* TASK DETAILS
In the records below, begin at the line that has "Model this scene" and stop after the line that has "scene = bpy.context.scene"; quote those lines verbatim and nothing more.

***

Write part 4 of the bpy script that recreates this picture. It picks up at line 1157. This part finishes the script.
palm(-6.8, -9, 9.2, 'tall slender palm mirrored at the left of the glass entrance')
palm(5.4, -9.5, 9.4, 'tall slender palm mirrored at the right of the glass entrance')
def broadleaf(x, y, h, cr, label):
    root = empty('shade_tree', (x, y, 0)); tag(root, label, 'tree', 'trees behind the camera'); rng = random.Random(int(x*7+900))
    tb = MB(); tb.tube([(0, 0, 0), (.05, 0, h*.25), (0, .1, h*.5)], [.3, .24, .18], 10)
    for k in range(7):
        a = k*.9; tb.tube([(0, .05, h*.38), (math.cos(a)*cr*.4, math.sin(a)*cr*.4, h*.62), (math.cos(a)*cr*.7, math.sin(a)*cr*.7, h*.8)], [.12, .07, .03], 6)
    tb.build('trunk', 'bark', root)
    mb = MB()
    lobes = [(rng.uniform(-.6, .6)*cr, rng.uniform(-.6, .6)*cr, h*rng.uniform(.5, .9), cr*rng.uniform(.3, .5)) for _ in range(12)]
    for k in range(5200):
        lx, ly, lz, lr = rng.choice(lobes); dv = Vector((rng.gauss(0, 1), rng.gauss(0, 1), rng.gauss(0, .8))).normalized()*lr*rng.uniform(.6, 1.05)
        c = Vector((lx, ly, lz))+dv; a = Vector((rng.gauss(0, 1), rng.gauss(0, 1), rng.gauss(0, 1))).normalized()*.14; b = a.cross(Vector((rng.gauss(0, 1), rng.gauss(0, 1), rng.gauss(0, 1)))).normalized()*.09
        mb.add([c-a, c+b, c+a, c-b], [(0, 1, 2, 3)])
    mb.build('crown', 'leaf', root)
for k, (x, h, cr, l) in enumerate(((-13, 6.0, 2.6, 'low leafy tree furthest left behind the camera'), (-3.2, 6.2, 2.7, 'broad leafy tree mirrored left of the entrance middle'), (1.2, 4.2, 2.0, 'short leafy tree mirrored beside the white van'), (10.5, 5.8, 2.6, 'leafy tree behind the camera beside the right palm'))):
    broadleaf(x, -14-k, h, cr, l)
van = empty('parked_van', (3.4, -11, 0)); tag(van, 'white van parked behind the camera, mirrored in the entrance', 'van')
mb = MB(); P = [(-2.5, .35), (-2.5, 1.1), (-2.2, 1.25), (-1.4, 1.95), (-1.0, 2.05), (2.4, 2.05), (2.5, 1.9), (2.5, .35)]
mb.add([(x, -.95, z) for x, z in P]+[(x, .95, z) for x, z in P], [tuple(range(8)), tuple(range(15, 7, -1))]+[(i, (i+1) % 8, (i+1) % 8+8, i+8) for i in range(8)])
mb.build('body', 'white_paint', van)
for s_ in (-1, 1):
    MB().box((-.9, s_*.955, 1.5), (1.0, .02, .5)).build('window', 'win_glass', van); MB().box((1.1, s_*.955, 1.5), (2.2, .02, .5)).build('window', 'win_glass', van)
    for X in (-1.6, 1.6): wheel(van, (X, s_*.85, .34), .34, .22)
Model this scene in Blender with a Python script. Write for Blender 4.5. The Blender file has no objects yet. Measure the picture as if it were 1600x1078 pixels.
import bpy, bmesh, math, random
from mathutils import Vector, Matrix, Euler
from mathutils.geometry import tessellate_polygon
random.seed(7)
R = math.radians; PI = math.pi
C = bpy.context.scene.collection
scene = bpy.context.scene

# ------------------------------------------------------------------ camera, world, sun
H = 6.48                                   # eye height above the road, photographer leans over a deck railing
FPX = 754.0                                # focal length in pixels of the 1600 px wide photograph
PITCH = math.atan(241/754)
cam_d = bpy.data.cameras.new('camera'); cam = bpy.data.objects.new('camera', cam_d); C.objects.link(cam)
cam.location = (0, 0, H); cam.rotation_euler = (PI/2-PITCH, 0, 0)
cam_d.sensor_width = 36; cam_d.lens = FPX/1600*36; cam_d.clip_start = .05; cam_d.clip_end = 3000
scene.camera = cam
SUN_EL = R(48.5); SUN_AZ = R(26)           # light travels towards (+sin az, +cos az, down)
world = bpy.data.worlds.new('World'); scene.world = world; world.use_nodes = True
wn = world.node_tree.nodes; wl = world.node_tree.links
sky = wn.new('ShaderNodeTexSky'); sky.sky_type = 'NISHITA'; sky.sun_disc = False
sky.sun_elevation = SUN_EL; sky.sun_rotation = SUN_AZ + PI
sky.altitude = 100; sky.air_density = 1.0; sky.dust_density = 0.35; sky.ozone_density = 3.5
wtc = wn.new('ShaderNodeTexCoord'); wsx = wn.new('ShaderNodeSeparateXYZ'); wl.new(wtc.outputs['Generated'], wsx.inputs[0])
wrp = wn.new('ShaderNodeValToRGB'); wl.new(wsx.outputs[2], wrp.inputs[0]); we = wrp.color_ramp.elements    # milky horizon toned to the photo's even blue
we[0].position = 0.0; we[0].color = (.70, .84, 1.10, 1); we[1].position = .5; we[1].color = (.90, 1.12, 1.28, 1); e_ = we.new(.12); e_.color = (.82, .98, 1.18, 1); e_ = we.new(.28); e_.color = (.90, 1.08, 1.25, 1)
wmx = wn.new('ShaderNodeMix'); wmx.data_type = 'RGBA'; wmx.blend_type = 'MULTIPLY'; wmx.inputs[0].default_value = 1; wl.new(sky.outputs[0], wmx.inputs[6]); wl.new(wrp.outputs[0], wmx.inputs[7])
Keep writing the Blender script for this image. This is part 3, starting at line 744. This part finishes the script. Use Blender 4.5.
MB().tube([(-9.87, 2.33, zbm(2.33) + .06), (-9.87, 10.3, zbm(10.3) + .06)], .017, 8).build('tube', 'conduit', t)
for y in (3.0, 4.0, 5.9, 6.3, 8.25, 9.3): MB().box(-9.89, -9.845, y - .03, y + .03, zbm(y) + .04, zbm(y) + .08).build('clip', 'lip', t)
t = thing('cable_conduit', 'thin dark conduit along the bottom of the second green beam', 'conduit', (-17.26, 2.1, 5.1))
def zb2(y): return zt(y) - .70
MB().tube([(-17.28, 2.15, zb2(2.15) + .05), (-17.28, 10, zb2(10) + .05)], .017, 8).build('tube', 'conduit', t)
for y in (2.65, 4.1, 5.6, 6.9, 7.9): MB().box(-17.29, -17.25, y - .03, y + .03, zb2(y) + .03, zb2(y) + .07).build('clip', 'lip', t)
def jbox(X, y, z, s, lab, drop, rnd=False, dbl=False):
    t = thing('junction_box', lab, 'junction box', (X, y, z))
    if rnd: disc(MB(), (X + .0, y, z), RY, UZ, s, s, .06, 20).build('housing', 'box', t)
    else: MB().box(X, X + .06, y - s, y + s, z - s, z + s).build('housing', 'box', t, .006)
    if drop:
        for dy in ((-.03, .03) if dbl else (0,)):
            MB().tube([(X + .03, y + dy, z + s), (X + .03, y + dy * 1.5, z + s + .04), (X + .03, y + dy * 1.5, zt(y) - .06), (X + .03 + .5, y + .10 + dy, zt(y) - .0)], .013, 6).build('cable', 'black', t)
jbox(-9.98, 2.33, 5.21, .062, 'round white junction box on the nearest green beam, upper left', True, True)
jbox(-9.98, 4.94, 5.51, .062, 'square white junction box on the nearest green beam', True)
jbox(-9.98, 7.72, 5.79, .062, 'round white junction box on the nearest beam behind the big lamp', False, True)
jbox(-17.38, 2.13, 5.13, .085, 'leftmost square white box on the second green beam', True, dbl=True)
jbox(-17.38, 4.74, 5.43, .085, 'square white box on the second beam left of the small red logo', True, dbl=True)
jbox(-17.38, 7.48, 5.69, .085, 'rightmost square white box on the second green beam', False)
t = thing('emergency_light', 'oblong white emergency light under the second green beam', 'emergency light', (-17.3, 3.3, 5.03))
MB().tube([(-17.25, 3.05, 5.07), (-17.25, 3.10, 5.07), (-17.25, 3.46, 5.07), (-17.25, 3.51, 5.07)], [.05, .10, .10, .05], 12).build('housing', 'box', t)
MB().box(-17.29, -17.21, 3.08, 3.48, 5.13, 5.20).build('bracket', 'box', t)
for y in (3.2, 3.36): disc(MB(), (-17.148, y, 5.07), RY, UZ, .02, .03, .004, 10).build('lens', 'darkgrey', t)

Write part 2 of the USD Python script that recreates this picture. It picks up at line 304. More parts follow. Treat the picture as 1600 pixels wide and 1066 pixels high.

***

* FINISHED ANSWER
Model this scene in Blender with a Python script. Write for Blender 4.5. The Blender file has no objects yet. Measure the picture as if it were 1600x1078 pixels.
import bpy, bmesh, math, random
from mathutils import Vector, Matrix, Euler
from mathutils.geometry import tessellate_polygon
random.seed(7)
R = math.radians; PI = math.pi
C = bpy.context.scene.collection
scene = bpy.context.scene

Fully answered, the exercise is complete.